In any case, the House, Senate and White House proposals all exceed the DoD spending caps lawmakers agreed on last year by tens of billions of dollars. Under the current formula for sequestration, the Pentagon is limited to $496 billion in spending during 2015 unless the law is changed. Under that same law, the caps will force another $9 billion in cuts in 2016.

Rep. Buck McKeon (R-Calif.), the chairman of the House Armed Services Committee, said he believes the defense bill the House passed on Thursday will help DoD cut its costs, even though it rejected nearly all of the Pentagon’s own ideas. But he said neither the House nor the Pentagon’s plans to save money will achieve the kind of savings the military will need if the current defense budget caps remain in place.

“This bill begins the process of a comprehensive defense reform effort with a series of provisions on institutional, acquisition, security and strategy reforms,” he said. “However, we must recognize that cost savings alone do not compensate for the $1 trillion the department of defense has seen cut from its budget. The padding has been cut, and the department is now cutting into the bone.”

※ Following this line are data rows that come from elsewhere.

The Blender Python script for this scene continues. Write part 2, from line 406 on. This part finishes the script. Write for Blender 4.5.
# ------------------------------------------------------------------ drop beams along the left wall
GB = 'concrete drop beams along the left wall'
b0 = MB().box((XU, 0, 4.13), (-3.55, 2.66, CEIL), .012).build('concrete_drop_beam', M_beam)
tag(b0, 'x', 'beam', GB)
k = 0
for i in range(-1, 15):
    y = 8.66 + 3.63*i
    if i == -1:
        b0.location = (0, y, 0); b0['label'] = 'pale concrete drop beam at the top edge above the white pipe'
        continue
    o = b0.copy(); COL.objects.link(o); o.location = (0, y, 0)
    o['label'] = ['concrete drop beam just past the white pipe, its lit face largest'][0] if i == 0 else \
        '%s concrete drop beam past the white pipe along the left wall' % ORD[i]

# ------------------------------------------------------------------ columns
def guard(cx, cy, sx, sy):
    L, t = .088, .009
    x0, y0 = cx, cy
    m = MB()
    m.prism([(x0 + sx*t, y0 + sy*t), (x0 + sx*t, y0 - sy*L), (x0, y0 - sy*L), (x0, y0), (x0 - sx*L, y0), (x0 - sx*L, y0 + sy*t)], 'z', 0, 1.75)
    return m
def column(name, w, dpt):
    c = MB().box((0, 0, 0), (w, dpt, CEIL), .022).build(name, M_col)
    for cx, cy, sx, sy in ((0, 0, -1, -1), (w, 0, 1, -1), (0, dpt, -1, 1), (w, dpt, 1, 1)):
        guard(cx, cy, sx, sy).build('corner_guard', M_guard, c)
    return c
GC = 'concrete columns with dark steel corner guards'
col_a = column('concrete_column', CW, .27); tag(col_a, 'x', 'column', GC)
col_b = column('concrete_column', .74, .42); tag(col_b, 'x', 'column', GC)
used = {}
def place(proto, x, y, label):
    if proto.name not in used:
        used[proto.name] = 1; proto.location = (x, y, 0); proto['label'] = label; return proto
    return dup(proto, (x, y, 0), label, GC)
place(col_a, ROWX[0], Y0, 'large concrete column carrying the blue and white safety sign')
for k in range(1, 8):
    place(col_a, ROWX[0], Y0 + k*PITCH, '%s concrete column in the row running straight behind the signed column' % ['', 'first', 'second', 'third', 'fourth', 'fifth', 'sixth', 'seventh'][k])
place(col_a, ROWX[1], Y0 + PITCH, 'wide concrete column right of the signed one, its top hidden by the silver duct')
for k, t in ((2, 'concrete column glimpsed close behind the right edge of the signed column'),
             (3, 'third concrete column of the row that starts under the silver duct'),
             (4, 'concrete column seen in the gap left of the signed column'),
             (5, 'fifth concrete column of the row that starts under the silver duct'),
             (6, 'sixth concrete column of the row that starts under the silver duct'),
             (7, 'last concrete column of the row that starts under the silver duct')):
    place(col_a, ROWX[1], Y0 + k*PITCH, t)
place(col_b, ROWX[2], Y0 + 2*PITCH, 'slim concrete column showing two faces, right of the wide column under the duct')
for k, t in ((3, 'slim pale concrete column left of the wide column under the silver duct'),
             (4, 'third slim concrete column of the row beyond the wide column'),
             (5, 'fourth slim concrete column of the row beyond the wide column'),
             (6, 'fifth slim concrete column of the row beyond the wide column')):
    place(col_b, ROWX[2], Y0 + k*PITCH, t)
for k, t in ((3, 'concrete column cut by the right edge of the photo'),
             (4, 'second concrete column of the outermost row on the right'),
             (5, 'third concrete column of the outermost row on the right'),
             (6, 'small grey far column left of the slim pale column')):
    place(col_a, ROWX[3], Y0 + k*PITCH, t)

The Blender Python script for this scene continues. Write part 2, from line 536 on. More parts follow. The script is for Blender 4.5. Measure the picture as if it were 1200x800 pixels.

House Dem: ‘We’re going to hope things get better

Rep. Adam Smith (D-Wash.), the House Armed Services Committee’s ranking Democrat, agrees that sequestration has been harmful to DoD and also wants to repeal it. He voted in favor of the House bill on Thursday, but said it wasn’t an easy call. He said it includes many provisions he likes, but it also ignores the fact that DoD needs to find sustainable ways to trim its expenses.

“We are going to have substantially less money for defense over the next 10 years than we thought we were going to have,” he said. “That’s true even if sequestration goes away. If sequestration stays in place then we’re really going to face a challenge. So the question is how are we going to restructure our defense plans to deal with the fact that we have less money? The answer in this bill is we’re not going to deal with it this year. We’re going to hope things get better, and maybe deal with it next year.”

The final bill the House approved 325-98 on Thursday did not involve many difficult votes for members of Congress — partially because the defense authorization bill is one of the few pieces of work that is still considered “must-pass” legislation every year — but also because none of the decisions leading up to the final vote were very difficult. Smith and several other colleagues wanted to force votes on whether DoD should be allowed to conduct another round of BRAC, whether the Navy should be allowed to retire its ships and several other issues, but the House Rules Committee ultimately deemed those amendments “out of order.”

The final bill that will go to the President’s desk will take shape only after the House and Senate form a conference committee to sort out their differences, but first, the full Senate needs to schedule a debate on its version of the bill. Levin declined on Thursday to predict when that will happen.